Written problem:
Look through the lines and report how many include the word "Blender", giving nothing but the number.

Information provided:
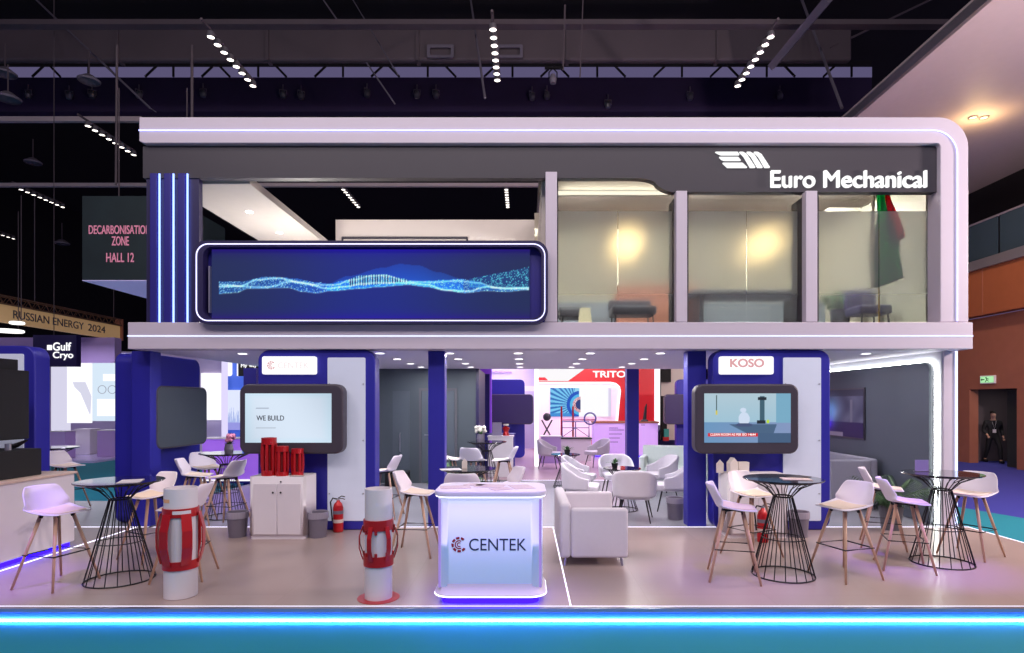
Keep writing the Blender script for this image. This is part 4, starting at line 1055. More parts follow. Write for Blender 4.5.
flatp(-1.02, 8.22, 1.006, .28, .2, .3, 'pale leaflet at the left on the table behind the promotion counter', 'white')
ac = thing('table_card', 'small clear card holder standing on the far right table', 'card holder', (4.86, 7.35, 1.082), .1)
obj('card', MB().box(-.09, .09, -.003, .003, .005, .14), mat('grey_card', (150, 140, 170), .3), ac); obj('foot', MB().box(-.09, .09, -.03, .03, 0, .005), 'alu', ac)
bb = thing('floor_box', 'low black box on the floor before the grey inner wall', 'box', (-2.95, 13.9, 0))
obj('box', MB().box(-.25, .25, -.2, .2, 0, .3), 'blackm', bb, bevel=.01); obj('lid', MB().box(-.26, .26, -.21, .21, .3, .33), 'black', bb)
# upper room: furniture and flag seen through the film
uf = zf
def up_chair(x, y, w, h, lb, m):
    t = thing('meeting_chair', lb, 'chair', (x, y, uf), 0, 'furniture behind the frosted windows')
    obj('seat', MB().box(-w / 2, w / 2, -.25, .25, .3, .45), m, t, bevel=.04); obj('backrest', MB().box(-w / 2, w / 2, .2, .3, .4, h), m, t, bevel=.04)
    for a in (-1, 1):
        for b in (-1, 1): obj('leg', MB().tube([(a * (w / 2 - .06), b * .2, .3), (a * (w / 2 - .04), b * .22, 0)], .015, 6), 'black', t)
up_chair(-2.9 + 3.2 + .55, 10.6, .5, .55, 'dark low chair at bottom left behind the first frosted window', 'charcoal')
up_chair(-2.35, 0, .1, .1, '', 'charcoal') if False else None
dsk = thing('low_cabinet', 'brown cabinet behind the right half of the first frosted window', 'cabinet', (PX(655, 11.6), 11.6, uf))
obj('body', MB().box(-.75, .75, -.25, .25, .06, 1.05), 'oakdk', dsk, bevel=.01); obj('plinth', MB().box(-.7, .7, -.22, .22, 0, .06), 'black', dsk)
tb = thing('meeting_table', 'grey meeting table standing behind the middle frosted window', 'table', (PX(745, 10.8), 10.8, uf))
obj('tabletop', MB().box(-1.1, 1.1, -.5, .5, .72, .76), 'greyfab', tb, bevel=.01)
for a in (-1, 1): obj('leg', MB().box(a * .9 - .04, a * .9 + .04, -.4, .4, 0, .72), 'charcoal', tb, bevel=.01)
up_chair(PX(375, 10.4) * 0 + PX(638, 10.4) * 0 + PX(632, 10.3), 10.3, .75, .62, 'dark armchair at the lower middle of the first frosted window', 'charcoal')
up_chair(PX(868, 10.2), 10.2, .55, .78, 'dark blue grey chair below the flag behind the right window', 'navydk')
tl = thing('table_lamp', 'small lit lamp low behind the first frosted window', 'lamp', (PX(585, 10.2), 10.2, uf))
obj('base', MB().lathe([(.001, 0), (.12, 0), (.12, .02), (.02, .03), (.02, .25), (.001, .25)], n=16), 'brass', tl)
obj('lamp_shade', MB().lathe([(.07, .14), (.12, .14), (.09, .42), (.08, .42)], n=20), glow('lamp_shade_glow', (255, 214, 140), 1.0), tl)
fg = thing('flag', 'red green and white draped national flag on a gold pole behind the right window', 'flag', (PX(879, 9.40), 9.40, uf))
obj('pole', MB().tube([(0, 0, 0), (0, 0, 2.3)], .014, 8), 'brass', fg); obj('finial', MB().ball((0, 0, 2.34), .035, 8, 1.5), 'brass', fg)
obj('foot', MB().lathe([(.001, 0), (.16, 0), (.15, .03), (.03, .05), (.001, .05)], n=20), 'brass', fg)
def cloth(name, rgb):
    m = mat(name, rgb, .85); nt = m.node_tree; b = nt.nodes['Principled BSDF']; o = nt.nodes['Material Output']
    t = nt.nodes.new('ShaderNodeBsdfTranslucent'); t.inputs[0].default_value = lin([v / 255 for v in rgb]) + (1,)
    x = nt.nodes.new('ShaderNodeMixShader'); x.inputs[0].default_value = .7
    nt.links.new(b.outputs[0], x.inputs[1]); nt.links.new(t.outputs[0], x.inputs[2]); nt.links.new(x.outputs[0], o.inputs[0]); return m
light('AREA', (5.45, 9.85, 5.50), 38, (255, 250, 244), .3, (math.radians(-35), 0, 0))  # added light hidden behind the fascia, shines through the flag from behind
def flag_part(name, u0, u1, m, top0, top1, bx0, bx1, b0, b1, off):
    def f(a, b):
        xt = .0 + (top0 + (top1 - top0) * a); xb = bx0 + (bx1 - bx0) * a
        z = 2.22 * (1 - b) + (b0 + (b1 - b0) * a) * b
        x = xt * (1 - b) + xb * b + .02 * math.sin(b * 7 + a * 3)
        return (x, off - .03 * math.sin(a * 9 + b * 2), z)
    obj(name, MB().grid(f, 24, 24), m, fg, smooth=True, solid=.004)
flag_part('green_stripe', 0, 1, cloth('flag_green', (20, 150, 90)), -.06, .04, -.10, .40, .60, .78, -.02)
flag_part('red_stripe', 0, 1, cloth('flag_red', (222, 40, 48)), .02, .13, .14, .45, 1.30, 1.42, .01)
flag_part('white_stripe', 0, 1, cloth('flag_white', (230, 224, 214)), -.12, -.05, -.15, .0, .66, .60, .03)
flag_part('black_stripe', 0, 1, mat('flag_black', (26, 26, 30), .8), .05, .10, .30, .36, 1.28, 1.22, .06)
palm(PX(840, 10.9), 10.9, 1.0, .62, 18, 'leafy plant blurred behind the right frosted window', 'green', .5, uf)
for px, n_ in ((626, 'first'), (762, 'middle')):
    w_ = thing('wall_lamp', 'warm glowing wall lamp behind the %s frosted window' % n_, 'lamp', (PX(px, 12.45), 12.45, PZ(245, 12.45)), 0, 'warm lamps of the upper meeting room')
    obj('back_plate', MB().box(-.06, .06, .04, .1, -.12, .12), 'brass', w_); obj('lamp_shade', MB().lathe([(.05, -.12), (.09, -.12), (.09, .12), (.05, .12)], n=16), glow('wall_lamp_glow', (255, 190, 90), 1), w_)
    light('POINT', (PX(px, 12.2), 12.1, PZ(245, 12.2)), 13, (255, 170, 74), .3)
for xx in (1.4, 3.3, 5.3):
    light('AREA', (xx - .3, 9.92, 5.50), 210, (236, 246, 238), .4, (math.radians(50), 0, 0))  # added lights hidden behind the fascia, brighten the meeting room

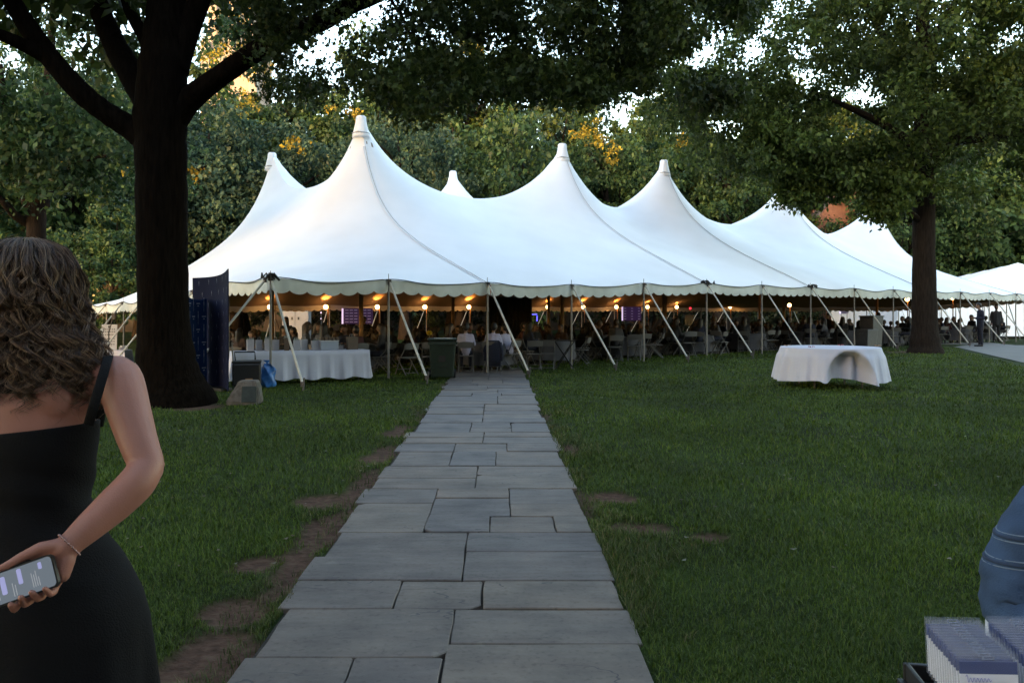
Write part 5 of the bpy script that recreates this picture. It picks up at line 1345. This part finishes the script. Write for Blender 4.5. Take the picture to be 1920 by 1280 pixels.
# standing people
def stander(u, vfeet, d, i, rz, label, mats, sc=1.0):
    x_ = (u-934)/1550*d; return person(STAND[i], x_, d, rz, label, mats=mats, sc=sc)
stander(1838, 653, 34.9, 0, 1.45, 'young man in a dark navy suit on the paved walk, looking down at his hands', [SK[1], TOPS[1], BOT[1], SHOE, HAIR[0]], 1.04)
stander(1868, 645, 40.5, 1, 2.8, 'man in a dark open jacket standing beyond the suited young man', [SK[0], TOPS[0], BOT[0], SHOE, HAIR[0]], 1.04)
for (u, d, i, rz, lb) in ((537, 30, 2, 3.0, 'dark silhouetted long haired guest standing before the pale cabinet'), (1132, 36, 1, 2.9, 'guest standing in brown under the tent between two globe lamps'), (1103, 40, 1, .4, 'tall dark guest standing deep under the tent beside the strap'), (1648, 44, 1, 1.5, 'dark guest standing under the tent behind the grey waste bins'), (1508, 46, 2, .6, 'guest standing deep in the tent above the lawn table'), (1268, 42, 1, 3.2, 'dark guest standing left of the white easel sheet'), (1552, 42, 1, 2.2, 'tall dark guest standing near the long strap by the waste bins'), (683, 33, 1, 3.3, 'dark guest standing in front of the lit purple poster')):
    stander(u, 0, d, i, rz, lb, [random.choice(SK), TOPS[2] if 'brown' in lb else TOPS[0], BOT[0], SHOE, HAIR[0]])
# ------------------------------------------------------------------ badge tray and registration table, close by
gT = G(1.6, 1.5)
t = thing('registration_table', (1.72, 1.40, gT), 'white clothed registration table holding the badge tray', 'table')
mb = MB(); mb.box((0, 0, .755 - gT), (1.76, .62, .03)); part('tabletop', mb, M['white'], t)
for sx in (-1, 1):
    for sy in (-1, 1): mb = MB(); mb.tube([(sx*.78, sy*.25, 0), (sx*.78, sy*.25, .74)], .018, 6); part('leg', mb, M['iron'], t)
mb = MB(); drape(mb, -.88, .88, -.32, .32, .776-gT, .12, .02, 40, .03); o = link('tablecloth', mb.mesh('tablecloth', [M['cloth']]), loc=(1.72, 1.40, gT)); tag(o, 'white cloth over the registration table near the viewer', 'tablecloth')
ZT = .778
t = thing('badge_tray', (.985, 1.55, ZT), 'black open tray packed with name badges near the viewer', 'tray', rz=-.16)
mb = MB(); mb.box((0, 0, .008), (.32, .42, .016)); part('tray_base', mb, M['black'], t)
for (x_, y_, sx, sy) in ((-.141, 0, .010, .42), (.155, 0, .012, .42), (0, -.205, .298, .012), (0, .205, .298, .012)):
    mb = MB(); mb.box((x_, y_, .034), (sx, sy, .036)); bevel(part('tray_side', mb, M['black'], t), .003)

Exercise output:
2